## Given request
For each line below that contains the string "picture", copy that line.

## Items
================================
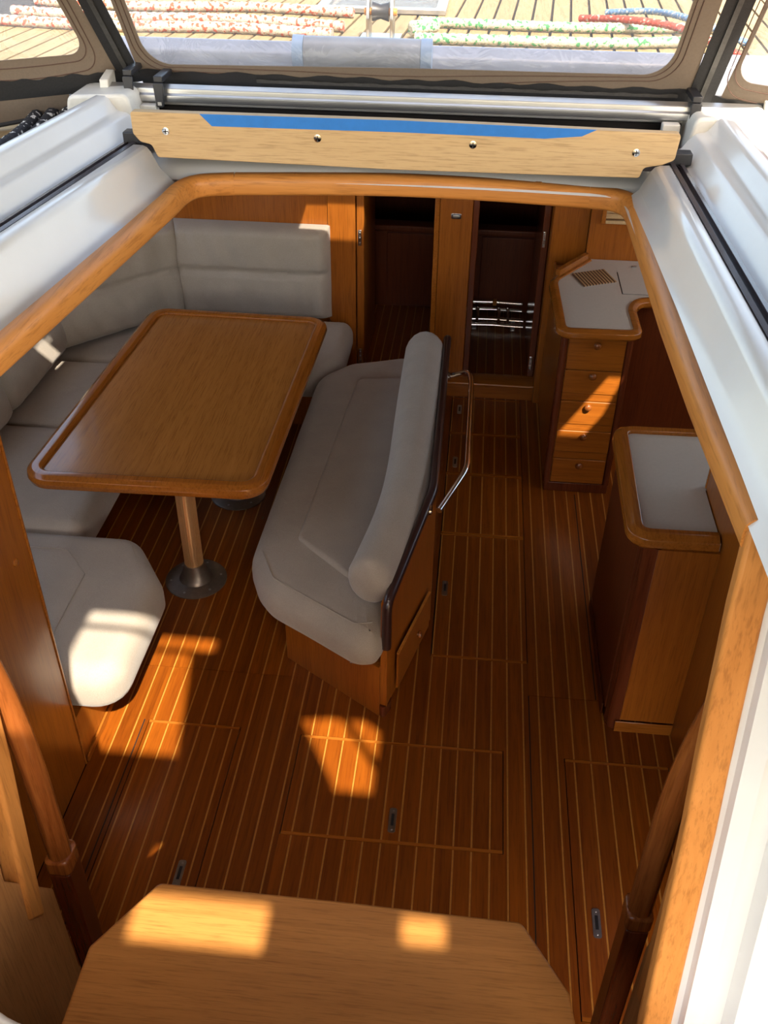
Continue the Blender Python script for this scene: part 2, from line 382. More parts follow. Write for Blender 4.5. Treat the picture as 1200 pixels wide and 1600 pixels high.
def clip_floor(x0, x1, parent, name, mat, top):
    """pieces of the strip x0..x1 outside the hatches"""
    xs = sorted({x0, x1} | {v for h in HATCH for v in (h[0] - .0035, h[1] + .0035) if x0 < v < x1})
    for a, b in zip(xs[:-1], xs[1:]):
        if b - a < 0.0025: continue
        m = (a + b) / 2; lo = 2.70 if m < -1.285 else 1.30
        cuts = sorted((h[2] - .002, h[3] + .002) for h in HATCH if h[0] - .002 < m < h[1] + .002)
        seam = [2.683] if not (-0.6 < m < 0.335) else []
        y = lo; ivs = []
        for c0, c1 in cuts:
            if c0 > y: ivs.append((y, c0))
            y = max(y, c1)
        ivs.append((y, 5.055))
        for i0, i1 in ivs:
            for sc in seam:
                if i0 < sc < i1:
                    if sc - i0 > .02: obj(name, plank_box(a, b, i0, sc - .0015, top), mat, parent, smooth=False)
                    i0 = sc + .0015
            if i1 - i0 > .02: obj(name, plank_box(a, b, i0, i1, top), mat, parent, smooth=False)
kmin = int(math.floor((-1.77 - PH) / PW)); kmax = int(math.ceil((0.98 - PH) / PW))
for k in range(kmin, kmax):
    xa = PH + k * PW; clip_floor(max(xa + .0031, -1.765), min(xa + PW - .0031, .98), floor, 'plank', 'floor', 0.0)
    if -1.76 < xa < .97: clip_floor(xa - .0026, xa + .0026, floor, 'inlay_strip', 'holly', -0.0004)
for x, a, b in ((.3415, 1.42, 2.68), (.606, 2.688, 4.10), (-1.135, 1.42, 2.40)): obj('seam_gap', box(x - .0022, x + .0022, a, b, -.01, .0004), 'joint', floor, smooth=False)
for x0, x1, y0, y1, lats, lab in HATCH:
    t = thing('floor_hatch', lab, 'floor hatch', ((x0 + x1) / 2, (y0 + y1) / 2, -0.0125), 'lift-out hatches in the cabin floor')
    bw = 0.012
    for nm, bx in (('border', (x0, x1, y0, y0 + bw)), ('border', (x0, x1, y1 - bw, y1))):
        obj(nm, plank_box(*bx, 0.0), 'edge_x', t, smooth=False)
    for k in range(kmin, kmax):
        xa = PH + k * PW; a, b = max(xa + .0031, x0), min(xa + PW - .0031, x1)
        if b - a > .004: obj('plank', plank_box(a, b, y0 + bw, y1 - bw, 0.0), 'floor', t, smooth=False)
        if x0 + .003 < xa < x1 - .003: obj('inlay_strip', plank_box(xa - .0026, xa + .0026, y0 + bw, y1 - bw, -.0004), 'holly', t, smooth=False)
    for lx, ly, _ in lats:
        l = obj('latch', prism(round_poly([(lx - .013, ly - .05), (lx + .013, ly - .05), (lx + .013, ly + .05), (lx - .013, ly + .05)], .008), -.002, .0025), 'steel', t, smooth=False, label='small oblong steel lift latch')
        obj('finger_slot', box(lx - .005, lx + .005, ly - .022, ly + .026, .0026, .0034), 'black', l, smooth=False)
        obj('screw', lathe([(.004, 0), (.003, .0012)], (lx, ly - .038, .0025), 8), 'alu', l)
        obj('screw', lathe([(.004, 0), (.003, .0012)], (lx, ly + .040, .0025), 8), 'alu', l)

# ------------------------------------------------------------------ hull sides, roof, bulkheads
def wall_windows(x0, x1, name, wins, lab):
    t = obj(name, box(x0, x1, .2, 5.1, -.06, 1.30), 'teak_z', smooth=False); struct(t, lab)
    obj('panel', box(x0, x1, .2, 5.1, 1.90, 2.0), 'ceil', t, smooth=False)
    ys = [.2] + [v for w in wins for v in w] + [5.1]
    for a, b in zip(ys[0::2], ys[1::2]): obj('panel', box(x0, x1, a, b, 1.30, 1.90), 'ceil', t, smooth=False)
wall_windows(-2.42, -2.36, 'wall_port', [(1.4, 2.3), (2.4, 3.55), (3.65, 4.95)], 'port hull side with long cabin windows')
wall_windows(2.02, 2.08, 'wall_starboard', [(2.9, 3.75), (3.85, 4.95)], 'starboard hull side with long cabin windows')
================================
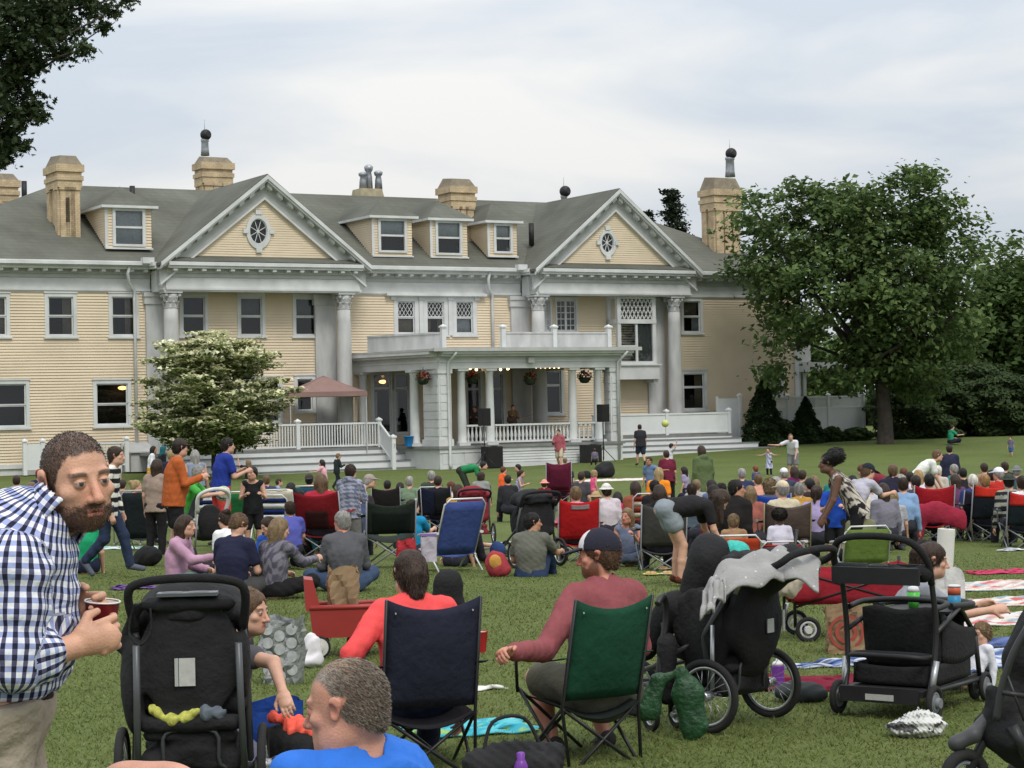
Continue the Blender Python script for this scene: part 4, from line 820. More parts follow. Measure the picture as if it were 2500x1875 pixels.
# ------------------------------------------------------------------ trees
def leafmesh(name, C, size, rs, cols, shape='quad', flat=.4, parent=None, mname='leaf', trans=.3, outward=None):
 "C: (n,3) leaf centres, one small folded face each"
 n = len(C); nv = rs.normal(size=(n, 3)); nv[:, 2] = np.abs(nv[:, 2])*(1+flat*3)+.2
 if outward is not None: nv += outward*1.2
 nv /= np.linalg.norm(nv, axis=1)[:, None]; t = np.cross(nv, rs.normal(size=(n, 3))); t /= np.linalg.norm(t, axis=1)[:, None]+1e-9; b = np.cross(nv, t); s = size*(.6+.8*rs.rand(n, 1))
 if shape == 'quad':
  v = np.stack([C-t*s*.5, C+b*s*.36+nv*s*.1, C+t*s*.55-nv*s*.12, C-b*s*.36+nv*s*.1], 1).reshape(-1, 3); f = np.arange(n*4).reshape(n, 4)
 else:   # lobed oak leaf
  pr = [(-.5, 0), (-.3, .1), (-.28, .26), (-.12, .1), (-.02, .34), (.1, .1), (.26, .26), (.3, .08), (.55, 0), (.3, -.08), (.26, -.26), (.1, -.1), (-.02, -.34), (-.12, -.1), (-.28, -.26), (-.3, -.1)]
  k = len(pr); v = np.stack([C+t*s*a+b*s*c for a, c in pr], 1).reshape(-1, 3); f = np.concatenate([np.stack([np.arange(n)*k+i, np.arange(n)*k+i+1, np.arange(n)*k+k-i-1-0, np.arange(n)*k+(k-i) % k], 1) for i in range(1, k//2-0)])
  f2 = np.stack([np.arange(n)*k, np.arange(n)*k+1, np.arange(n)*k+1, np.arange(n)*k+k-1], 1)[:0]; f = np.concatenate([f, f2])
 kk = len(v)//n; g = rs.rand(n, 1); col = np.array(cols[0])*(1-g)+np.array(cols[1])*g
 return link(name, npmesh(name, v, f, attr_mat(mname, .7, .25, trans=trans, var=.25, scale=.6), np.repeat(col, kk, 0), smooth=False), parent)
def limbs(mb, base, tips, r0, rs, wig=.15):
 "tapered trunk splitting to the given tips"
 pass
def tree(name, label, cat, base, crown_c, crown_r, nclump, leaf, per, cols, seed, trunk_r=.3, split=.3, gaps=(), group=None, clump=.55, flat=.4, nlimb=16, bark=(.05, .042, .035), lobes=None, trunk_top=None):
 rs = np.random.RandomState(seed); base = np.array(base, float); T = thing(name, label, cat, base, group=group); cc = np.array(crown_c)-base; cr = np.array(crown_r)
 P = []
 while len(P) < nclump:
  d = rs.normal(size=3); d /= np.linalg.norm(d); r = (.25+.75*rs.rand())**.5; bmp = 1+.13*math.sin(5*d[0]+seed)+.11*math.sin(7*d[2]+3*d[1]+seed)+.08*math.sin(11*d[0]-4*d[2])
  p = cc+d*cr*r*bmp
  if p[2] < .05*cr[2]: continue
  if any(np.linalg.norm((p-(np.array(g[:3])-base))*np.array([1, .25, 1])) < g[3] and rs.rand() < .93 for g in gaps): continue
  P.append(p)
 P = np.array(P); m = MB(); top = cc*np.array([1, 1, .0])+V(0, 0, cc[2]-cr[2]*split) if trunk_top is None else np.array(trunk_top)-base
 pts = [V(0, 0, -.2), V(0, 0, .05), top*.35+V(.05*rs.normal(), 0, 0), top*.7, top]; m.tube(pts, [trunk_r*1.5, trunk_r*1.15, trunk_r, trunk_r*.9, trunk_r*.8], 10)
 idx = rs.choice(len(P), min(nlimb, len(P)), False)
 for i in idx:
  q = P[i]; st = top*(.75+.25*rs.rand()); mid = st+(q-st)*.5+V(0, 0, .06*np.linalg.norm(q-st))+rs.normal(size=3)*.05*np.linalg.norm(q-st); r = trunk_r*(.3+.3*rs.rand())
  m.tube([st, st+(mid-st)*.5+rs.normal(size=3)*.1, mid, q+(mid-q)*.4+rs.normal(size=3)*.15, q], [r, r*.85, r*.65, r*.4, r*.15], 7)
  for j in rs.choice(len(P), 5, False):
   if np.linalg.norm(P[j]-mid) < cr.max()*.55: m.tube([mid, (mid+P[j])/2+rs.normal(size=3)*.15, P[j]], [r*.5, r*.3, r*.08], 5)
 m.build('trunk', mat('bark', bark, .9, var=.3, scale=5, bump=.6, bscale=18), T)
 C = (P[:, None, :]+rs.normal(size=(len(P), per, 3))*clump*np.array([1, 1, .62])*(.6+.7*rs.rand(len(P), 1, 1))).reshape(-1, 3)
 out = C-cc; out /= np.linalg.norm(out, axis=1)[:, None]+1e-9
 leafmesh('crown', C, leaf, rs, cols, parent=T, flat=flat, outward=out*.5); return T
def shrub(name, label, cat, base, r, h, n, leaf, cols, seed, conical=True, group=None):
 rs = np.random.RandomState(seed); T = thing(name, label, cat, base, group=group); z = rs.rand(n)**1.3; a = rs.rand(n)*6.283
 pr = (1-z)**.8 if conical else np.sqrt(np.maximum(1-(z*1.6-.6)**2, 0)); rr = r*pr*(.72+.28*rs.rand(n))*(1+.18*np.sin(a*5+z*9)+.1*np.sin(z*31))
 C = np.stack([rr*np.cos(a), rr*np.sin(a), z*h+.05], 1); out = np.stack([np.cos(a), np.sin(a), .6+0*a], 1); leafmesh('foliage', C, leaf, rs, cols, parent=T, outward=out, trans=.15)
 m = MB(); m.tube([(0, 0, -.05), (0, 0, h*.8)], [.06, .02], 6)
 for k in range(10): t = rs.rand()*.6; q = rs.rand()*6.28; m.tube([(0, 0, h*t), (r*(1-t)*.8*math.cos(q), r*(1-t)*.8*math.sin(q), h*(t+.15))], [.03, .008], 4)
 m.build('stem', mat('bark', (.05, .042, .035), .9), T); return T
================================
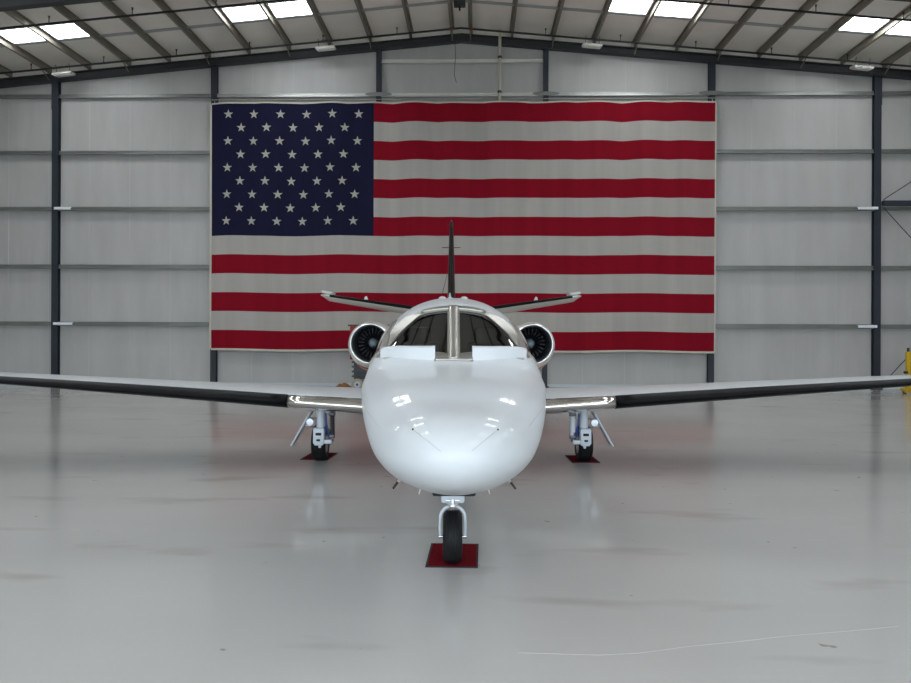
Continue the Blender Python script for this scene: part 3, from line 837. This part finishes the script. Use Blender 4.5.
================================
## Response to this task
Continue the Blender Python script for this scene: part 2, from line 382. More parts follow. Write for Blender 4.5. Treat the picture as 1200 pixels wide and 1600 pixels high.
Continue the Blender Python script for this scene: part 4, from line 820. More parts follow. Measure the picture as if it were 2500x1875 pixels.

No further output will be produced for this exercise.